How to Make a Quarter Circle (Bottom-Right) with CSS

Learn two reliable ways to draw a bottom-right quarter circle using pure CSS, plus quick tips for centering content and customizing the look for your UI.

Live Preview: Quarter Circle (Bottom-Right)

Method 1: Using Borders

/* Bottom-right quarter circle via the border trick */
.quarter-circle-br {
  /* scalable radius */
  --r: 120px;

  width: 0;
  height: 0;
  border-bottom-right-radius: var(--r);      /* radius */
  border-right: var(--r) solid #cd5454;      /* color + size = radius */
  border-bottom: var(--r) solid #cd5454;     /* color + size = radius */
  border-top: 0 solid transparent;
  border-left: 0 solid transparent;

  /* optional: center the visible shape horizontally
     The visible width equals the radius, so shift by half the radius */
  position: relative;
  left: 50%;
  transform: translateX(calc(-0.5 * var(--r)));
  margin: 20px 0;

  /* Alternative centering (choose this instead of left/transform):
     margin-left: calc(50% - 0.5 * var(--r)); */
}

Method 2: Using clip-path

/* Quarter circle kept from a full circle clipped to the bottom-right */
.quarter-circle-clip {
  width: 150px;
  height: 150px;
  background: #cd5454;

  /* circle radius equals 150px; center at bottom-right corner */
  clip-path: circle(150px at 100% 100%);

  /* optional demo centering (works because the element has width) */
  display: block;
  margin: 20px auto;
}

How This Works

The border method draws two thick borders (right and bottom) and rounds their intersection with border-bottom-right-radius, producing a clean quarter circle with a transparent outside area. It’s lightweight and doesn’t require extra wrappers.

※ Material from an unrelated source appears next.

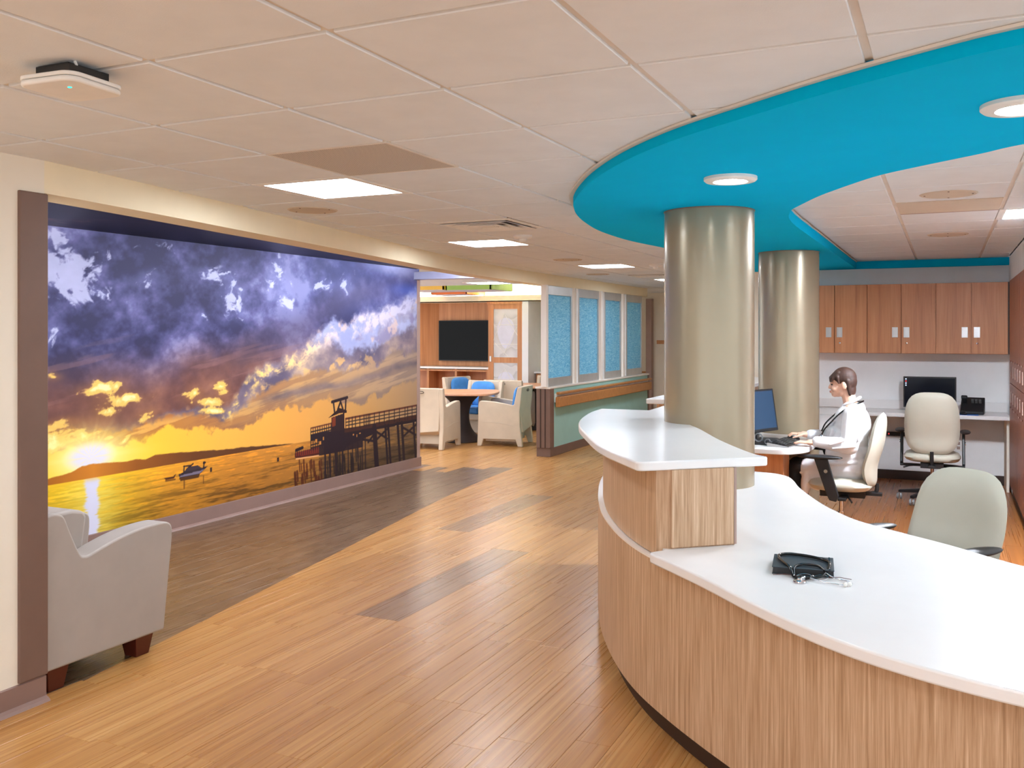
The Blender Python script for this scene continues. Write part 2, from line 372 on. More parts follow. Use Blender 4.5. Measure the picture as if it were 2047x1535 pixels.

The clip-path method starts with a square filled with color, then reveals only the part of a circle whose center sits at the bottom-right corner, leaving you with the quadrant. This approach preserves a real content box, which is helpful if you need text or icons inside.

How to Center Content Inside a Quarter Circle (Bottom-Right)

Flexbox or Grid is the easiest way. Note: centering content works best with the clip-path method because it retains a normal content box; the border method uses a zero-sized box and isn’t suitable for inner content.

Method 1: Use CSS Flexbox

.quarter-circle-clip {
  width: 150px;
  height: 150px;
  background: #cd5454;
  clip-path: circle(150px at 100% 100%);

  /* center inner content */
  display: flex;
  justify-content: center;
  align-items: center;

  color: #fff; /* optional for contrast */
}

Method 2: Use CSS Grid

.quarter-circle-clip {
  width: 150px;
  height: 150px;
  background: #cd5454;
  clip-path: circle(150px at 100% 100%);

  /* center inner content */
  display: grid;
  place-items: center;

  color: #fff; /* optional for contrast */
}

When to Use Each Shape Method

Use the border method when you need a purely decorative quarter circle with minimal CSS and no inner content. Choose the clip-path method when you need to place and center text/icons inside the shape, animate it, or fine-tune responsiveness, note that clip-path requires modern browser support.

Quick Customizations

Change the color by editing the border colors (border method) or background (clip-path method). Adjust the size by changing the border thickness and border-bottom-right-radius to the same value (border method), or by changing the element’s width/height and the clip-path circle radius (clip-path method).

Outline/stroke:

  • clip-path shapes: For a true “stroke,” use a pseudo-element behind, slightly larger, with the same clip-path. You can also approximate a 1px outline by stacking zero-blur drop-shadows around the shape, e.g.: filter: drop-shadow(1px 0 0 #000) drop-shadow(-1px 0 0 #000) drop-shadow(0 1px 0 #000) drop-shadow(0 -1px 0 #000). For robust, controllable strokes, use SVG.
  • border method: box-shadow won’t trace the curved border-generated shape reliably. Use an extra wrapper or a ::before/::after layer to fake an outline, or switch to clip-path/SVG for a true stroke.

Accessibility & SEO

If the quarter circle is purely decorative, mark it with aria-hidden=”true” (optionally role=”presentation”).

If it conveys meaning, ensure it’s announced properly. Either:

  • Give the element role=”img” with aria-label=”Meaningful description”, or
  • Use aria-labelledby to reference nearby text, or
  • Include visually hidden text that describes the shape’s purpose.